Paper short abstract:
This paper analyzes trauma experienced 'at a distance', among Japanese managers abroad, 8000 miles from their homes and 'mother factory' in Tohoku, during Japan's March 11 disaster. I examine evidence of fictive kinship with their corporation in mediating their outrageous helplessness.
Paper long abstract:
This paper addresses 'fieldwork' or, better, 'the sharing of experience' with the extended community of a Japanese factory partially destroyed by Japan's '3/11' disaster. (Although I discuss here the situation in the immediate two weeks after the disaster, periodic research continues to the present.)
I examine the experience of a group of Japanese managers of a major Japanese multinational corporation charged with overseeing a subsidiary factory located on the US-Mexican border, some 8,000 miles from Tohuku: where their 'mother factory', their communities and, for some, their homes were devastated. I recount an intimate drama experienced in real time, as they desperately sought to communicate with loved ones and, as the days unfolded, gradually weighed up consequences, and attempted to make sense of things.

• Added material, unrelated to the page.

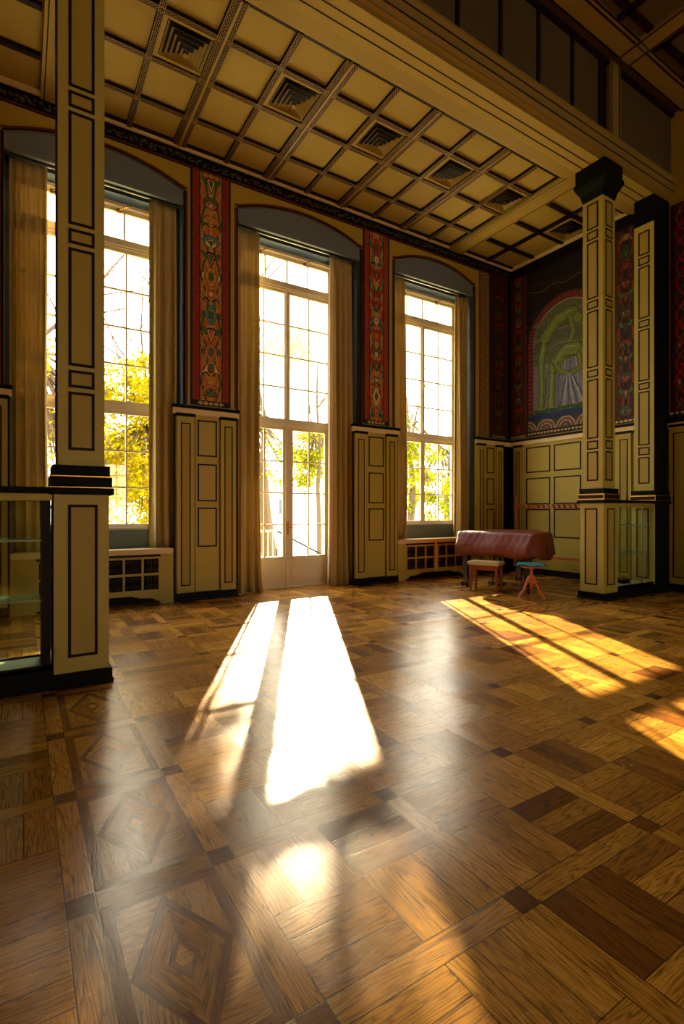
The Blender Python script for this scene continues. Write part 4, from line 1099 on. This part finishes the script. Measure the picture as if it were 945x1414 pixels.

My analytic focus is trauma experienced 'at a distance' and the personal impact of observing - through the media but, for a period, without private contact with loved ones - one's 'world' being literally torn apart while being, in practical terms, entirely disengaged. Their outrageous helplessness - no doubt, deeply psychologically damaging - required, at least in the short run, a pretense of recovery. Lifetime employees one and all, they placed an impressive emphasis on the role of their company itself as a practical and emotional life raft. I examine here, then, in crisis, the (fictive) kinship between themselves - as well as, by extension, their actual families and local communities - and the weave of their corporate sociality.
Paper short abstract:
Just after the disasters, two sufferers’ communities attempted to save all the livestock left in their homeland illegally and conducted traditional rituals together with them. This paper argues the possibility of the conduction of traditional rituals, which can change the catastrophic state itself.
Paper long abstract:
How can refugees of great disasters regain their normal life while they have to be in unpredictable situations away from their homelands? Especially for those who are unavoidably out of their lands under evacuation orders because of the devastating damage brought about by the earthquakes, subsequent Tsunami or the nuclear power plant accident, the refugees suddenly become unable to tell where they would be after a year or even a month. They inevitably become ignorant if they can get back their livestock or other belongings left in their homes after the disasters.
However, two sufferers' communities attempt to save all the livestock left in their homeland "illegally" and successfully conduct traditional rituals, which have been performed for a thousand-years, accompanied by the saved horses and bulls. From these cases, this paper argues the possibility of the traditional rituals, which can contribute to the restoration of their community-order and the reconstruction of their community itself at the time of great catastrophe. Also this case study points out the necessity of more culturally diversified security in order to sustain the victims' communities in considering the disaster prevention.